Five centuries ago is like yesterday to a Turk. After Suleiman’s execution of his oldest son was televised, a 47-year-old man went to the prosecutor’s office in Bursa to demand all of the murder’s plotters be punished, and Sezahde Mustafa’s honor restored. Who wouldn’t be outraged by the three-minute killing scene, much of it shown in slow motion?

Flashing kung fu moves, Mustafa fought back gamely against six goons before two finally strangled him. With fierce eyes, his father stonily watched. In death, Mustafa’s handsome, bearded face filled the screen of practically every home in the former Ottoman Empire.

The higher up, the fiercer the competition for power, of course, but dumbshits dwelling in pseudo democracies often think palace intrigues no longer exist.

Under Suleiman, Turks gobbled up the Balkans, defeated Hungary and laid siege to Vienna. They ruled nearly all of the Middle East and much of North Africa. Suleiman's choice of wife, too, betrays his expansive appetite. His main consort was a red headed Slav. Roxelana was born in Rohatyn, a town in today's Ukraine.
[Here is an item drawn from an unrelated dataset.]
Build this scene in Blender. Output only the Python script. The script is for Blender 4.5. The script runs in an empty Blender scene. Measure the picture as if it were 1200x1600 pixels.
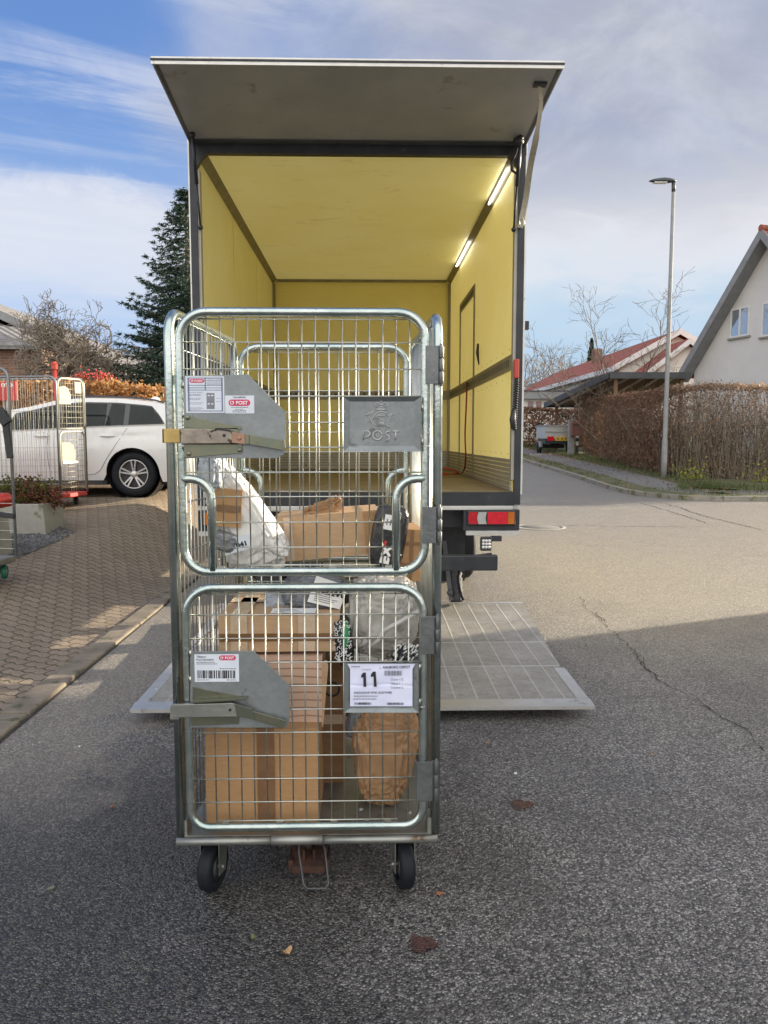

Sultans and pashas dig snowy skin. Mahouts, too.

If Erdogan has Ottoman dreams, he must work a lot harder. He's already 60. Suleiman died at 72.

On my last night in Istanbul, a stray dog followed me. Since I had nothing to feed this pensive, aimless yet self-possessed creature, he just liked my company. Kindred souls, we wandered through the most soulful city on earth. Together, we discovered hardened bread, broken crab legs and even sheep bones with bits of meat. It's alway good to be desired without ulterior motives. Auras aren't insignificant gifts.

Postscript: Two weeks after my departure, a Syrian suicide bomber killed 13 tourists and injured nine near the Blue Mosque and Hagia Sophia. Since my hotel was nearby, I walked by these stupendous buildings several times a day. Most victims were Germans.

Six months later, an attack at the airport killed 45 and injured at least 230 people. Though authorities blamed ISIL, no one ever claimed responsibility.

While in Belgrade in 2020, I thought of returning to the City of the World's Desires for a much longer look. Reading of my intention, a Turkish reader strongly advised me against it. What I had written nearly five years earlier was on the record.

Flying from Skopje to Beirut in 2020, I had a 16 hour layover in Istanbul! Without a visa to escape that glitzy yet sterile collection of fastfood chains and high end boutiques, I never had a chance to breathe in, again, Istanbul's complex aroma. Still, there was enough of that magical city in many faces and voices to remind me how lucky I'd been.

With so many seconds in your life and Atatürk International so vast, your odds of being blown up there approach zero. It will have to happen elsewhere.

[security at Kale Outlet Center in Istanbul, 12/22/15]
[Istanbul, 12/23/15]
[Istanbul on 12/22/15]
[Hagia Sophia on 12/23/15]





2 comments:

Anonymous said...

Good stuff!

Lyle said...

Yes, another good story, but-- there is no possibility that Erdogan
Came from a working class background, the Ottoman empire allways
Accomodated the jews, though they remained segregated in Turk society,
They had privaleges beyond other groups.
Iran like-wise has for many centuries been under the control of "chosen ones".